- [WHAT IS ASKED]:
Start at the first line of the material below and retype each line through the one containing "return n.outputs[0]", exactly.

- [MATERIAL]:
[start]
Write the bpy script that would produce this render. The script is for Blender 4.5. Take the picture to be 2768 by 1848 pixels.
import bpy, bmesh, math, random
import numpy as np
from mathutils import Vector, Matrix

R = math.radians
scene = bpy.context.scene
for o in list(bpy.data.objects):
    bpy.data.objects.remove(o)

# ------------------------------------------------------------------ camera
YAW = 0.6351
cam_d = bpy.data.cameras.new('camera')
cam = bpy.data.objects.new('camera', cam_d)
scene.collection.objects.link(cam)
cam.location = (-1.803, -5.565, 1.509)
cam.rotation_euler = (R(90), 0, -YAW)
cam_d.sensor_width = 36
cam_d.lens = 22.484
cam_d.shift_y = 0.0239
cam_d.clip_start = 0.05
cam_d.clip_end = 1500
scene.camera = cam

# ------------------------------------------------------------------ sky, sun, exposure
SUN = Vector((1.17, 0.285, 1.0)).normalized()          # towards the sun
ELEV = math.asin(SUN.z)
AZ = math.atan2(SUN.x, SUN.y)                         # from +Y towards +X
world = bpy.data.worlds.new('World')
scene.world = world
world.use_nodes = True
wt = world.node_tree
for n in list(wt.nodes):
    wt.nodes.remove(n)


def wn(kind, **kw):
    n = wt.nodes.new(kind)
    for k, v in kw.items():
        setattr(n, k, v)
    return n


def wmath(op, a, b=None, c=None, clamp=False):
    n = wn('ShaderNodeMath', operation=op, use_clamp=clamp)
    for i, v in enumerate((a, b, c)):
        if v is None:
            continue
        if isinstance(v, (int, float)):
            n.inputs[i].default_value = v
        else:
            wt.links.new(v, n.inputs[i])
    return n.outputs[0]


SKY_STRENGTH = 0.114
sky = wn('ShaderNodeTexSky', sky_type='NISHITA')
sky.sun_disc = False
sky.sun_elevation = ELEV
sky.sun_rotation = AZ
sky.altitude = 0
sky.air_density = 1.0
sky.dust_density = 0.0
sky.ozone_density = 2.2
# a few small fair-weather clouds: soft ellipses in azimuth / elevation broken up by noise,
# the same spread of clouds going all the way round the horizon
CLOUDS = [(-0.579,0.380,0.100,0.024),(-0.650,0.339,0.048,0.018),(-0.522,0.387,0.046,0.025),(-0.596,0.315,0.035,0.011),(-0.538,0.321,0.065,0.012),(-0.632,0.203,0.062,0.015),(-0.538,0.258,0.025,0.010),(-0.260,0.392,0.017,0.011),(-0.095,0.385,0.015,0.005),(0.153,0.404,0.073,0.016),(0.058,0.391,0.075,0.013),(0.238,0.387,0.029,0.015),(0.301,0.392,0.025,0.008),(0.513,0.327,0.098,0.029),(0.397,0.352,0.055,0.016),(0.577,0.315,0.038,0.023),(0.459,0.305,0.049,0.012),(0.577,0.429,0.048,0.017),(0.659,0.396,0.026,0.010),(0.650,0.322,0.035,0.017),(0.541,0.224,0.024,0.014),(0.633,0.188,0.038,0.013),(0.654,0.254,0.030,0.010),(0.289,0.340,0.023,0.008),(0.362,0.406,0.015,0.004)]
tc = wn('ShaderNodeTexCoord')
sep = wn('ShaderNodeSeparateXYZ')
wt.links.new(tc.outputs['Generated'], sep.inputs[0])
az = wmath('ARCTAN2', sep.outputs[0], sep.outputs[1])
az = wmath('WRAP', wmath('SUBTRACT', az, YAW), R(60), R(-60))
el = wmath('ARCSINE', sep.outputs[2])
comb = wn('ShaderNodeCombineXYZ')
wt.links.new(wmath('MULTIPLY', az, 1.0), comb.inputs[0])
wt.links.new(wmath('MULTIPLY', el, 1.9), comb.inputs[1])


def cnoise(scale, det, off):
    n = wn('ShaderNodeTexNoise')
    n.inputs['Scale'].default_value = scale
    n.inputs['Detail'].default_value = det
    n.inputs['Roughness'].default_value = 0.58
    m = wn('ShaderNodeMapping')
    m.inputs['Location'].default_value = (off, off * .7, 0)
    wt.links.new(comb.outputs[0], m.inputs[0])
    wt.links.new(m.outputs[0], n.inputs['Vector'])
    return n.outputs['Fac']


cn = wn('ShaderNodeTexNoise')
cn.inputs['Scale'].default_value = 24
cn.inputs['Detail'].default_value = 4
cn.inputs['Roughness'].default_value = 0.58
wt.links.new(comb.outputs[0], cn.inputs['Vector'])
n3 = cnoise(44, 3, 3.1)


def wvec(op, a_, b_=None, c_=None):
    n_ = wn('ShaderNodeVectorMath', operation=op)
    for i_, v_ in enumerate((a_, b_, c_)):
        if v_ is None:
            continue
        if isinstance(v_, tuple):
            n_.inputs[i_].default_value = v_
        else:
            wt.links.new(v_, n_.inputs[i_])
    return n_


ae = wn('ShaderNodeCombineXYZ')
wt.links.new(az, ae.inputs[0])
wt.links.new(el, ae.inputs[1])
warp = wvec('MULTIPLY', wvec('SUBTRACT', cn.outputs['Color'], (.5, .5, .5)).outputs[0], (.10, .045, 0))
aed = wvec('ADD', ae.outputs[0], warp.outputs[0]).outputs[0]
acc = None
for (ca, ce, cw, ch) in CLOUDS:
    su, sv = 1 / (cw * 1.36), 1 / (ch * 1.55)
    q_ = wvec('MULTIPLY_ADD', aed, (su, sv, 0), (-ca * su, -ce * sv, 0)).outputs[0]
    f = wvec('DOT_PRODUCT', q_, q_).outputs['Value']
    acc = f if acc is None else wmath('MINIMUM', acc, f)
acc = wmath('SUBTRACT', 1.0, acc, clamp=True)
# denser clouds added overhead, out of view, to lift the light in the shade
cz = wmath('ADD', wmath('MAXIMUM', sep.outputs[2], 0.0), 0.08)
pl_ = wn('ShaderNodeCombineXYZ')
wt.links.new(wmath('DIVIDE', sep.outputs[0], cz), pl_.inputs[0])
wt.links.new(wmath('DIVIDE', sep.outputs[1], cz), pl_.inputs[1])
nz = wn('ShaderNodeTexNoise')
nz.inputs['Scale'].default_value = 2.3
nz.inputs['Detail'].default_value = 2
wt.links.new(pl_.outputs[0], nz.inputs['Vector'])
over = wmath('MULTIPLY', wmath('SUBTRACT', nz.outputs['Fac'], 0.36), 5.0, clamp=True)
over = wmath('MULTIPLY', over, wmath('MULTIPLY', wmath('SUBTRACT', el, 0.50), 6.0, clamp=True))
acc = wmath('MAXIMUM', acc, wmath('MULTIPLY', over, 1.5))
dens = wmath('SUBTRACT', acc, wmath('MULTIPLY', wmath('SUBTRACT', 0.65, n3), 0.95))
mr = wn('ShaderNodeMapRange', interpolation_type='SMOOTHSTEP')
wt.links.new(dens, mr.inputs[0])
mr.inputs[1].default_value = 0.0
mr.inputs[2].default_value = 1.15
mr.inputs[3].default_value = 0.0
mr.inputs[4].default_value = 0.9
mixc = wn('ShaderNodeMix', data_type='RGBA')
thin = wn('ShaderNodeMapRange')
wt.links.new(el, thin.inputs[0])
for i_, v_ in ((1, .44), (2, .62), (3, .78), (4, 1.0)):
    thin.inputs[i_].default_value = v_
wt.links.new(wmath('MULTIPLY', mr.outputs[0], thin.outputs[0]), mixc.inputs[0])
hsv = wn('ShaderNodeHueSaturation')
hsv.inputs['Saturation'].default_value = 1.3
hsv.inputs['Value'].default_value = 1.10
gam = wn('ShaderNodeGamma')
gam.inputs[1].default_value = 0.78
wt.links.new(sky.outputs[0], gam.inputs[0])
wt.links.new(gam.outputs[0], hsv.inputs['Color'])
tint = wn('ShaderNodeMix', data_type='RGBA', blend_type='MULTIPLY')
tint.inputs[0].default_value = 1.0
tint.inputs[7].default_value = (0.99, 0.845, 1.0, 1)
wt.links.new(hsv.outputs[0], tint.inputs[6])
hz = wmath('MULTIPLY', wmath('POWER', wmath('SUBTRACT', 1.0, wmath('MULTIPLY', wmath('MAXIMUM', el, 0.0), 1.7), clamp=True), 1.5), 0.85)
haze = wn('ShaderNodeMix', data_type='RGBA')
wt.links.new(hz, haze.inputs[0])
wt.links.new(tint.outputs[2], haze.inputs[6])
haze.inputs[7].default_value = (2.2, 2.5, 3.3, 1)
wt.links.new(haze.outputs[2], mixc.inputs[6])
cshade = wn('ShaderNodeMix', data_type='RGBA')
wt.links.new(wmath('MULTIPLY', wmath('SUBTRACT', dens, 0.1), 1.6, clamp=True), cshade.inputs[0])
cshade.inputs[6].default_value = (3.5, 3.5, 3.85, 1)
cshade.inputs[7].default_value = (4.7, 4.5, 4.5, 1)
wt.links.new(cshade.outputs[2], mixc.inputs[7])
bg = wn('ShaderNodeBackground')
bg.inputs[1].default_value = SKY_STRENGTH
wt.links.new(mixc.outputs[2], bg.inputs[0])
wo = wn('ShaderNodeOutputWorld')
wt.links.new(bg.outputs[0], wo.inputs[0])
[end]
- [TASK RESPONSE]:
Write the bpy script that would produce this render. The script is for Blender 4.5. Take the picture to be 2768 by 1848 pixels.
import bpy, bmesh, math, random
import numpy as np
from mathutils import Vector, Matrix

R = math.radians
scene = bpy.context.scene
for o in list(bpy.data.objects):
    bpy.data.objects.remove(o)

# ------------------------------------------------------------------ camera
YAW = 0.6351
cam_d = bpy.data.cameras.new('camera')
cam = bpy.data.objects.new('camera', cam_d)
scene.collection.objects.link(cam)
cam.location = (-1.803, -5.565, 1.509)
cam.rotation_euler = (R(90), 0, -YAW)
cam_d.sensor_width = 36
cam_d.lens = 22.484
cam_d.shift_y = 0.0239
cam_d.clip_start = 0.05
cam_d.clip_end = 1500
scene.camera = cam

# ------------------------------------------------------------------ sky, sun, exposure
SUN = Vector((1.17, 0.285, 1.0)).normalized()          # towards the sun
ELEV = math.asin(SUN.z)
AZ = math.atan2(SUN.x, SUN.y)                         # from +Y towards +X
world = bpy.data.worlds.new('World')
scene.world = world
world.use_nodes = True
wt = world.node_tree
for n in list(wt.nodes):
    wt.nodes.remove(n)


def wn(kind, **kw):
    n = wt.nodes.new(kind)
    for k, v in kw.items():
        setattr(n, k, v)
    return n


def wmath(op, a, b=None, c=None, clamp=False):
    n = wn('ShaderNodeMath', operation=op, use_clamp=clamp)
    for i, v in enumerate((a, b, c)):
        if v is None:
            continue
        if isinstance(v, (int, float)):
            n.inputs[i].default_value = v
        else:
            wt.links.new(v, n.inputs[i])
    return n.outputs[0]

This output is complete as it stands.